Before beginning work at the University of Central Lancashire, Julian spent many years living in Spain, where he worked in the British Council School teaching English language and literature for GCSE, A level and IB, as well as exercising senior management posts. As a result of his growing interest in group relations, he then became an organisational consultant and coach, working in Spain, the UK and France. In 2007 he was resident at Schumacher College, in Devon, and in 2008 he became Managing Director of Ecowaves, a consultancy and training organisation encouraging an ecologically aware attitude to human relations at work. His interests are in multi-disciplinary and trans-disciplinary approaches in psychosocial studies and in encouraging a more ‘holistic’, inter-subjective approach to thinking and understanding that embraces thought and feeling, intellectual and experiential, theory and practice.

In the growing field of psychosocial studies, he has dedicated many hours of research time and experiential work in the area of ‘social dreaming’, the main subject of his Phd thesis.

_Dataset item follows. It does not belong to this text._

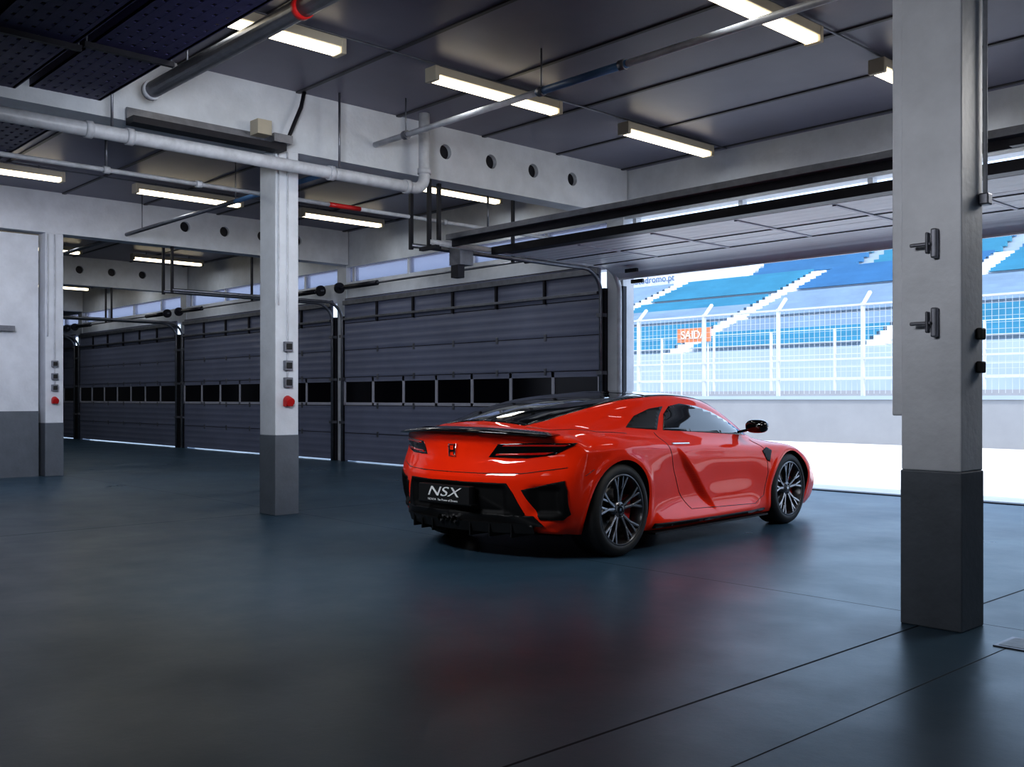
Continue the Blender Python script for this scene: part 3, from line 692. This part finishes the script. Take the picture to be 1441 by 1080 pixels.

As part of this research, other related psychosocial aspects have emerged, such as an ongoing reflection into the nature and meaning of the ‘psychosocial attitude’, psychosocial methods, contemporary philosophy and fields of enquiry, including the nature of the shared unconscious, the image-like value of the ‘language’ of dreams and unspoken ideas, the connections between emotion and the visual, the understanding of subjectivity and inter-subjectivity.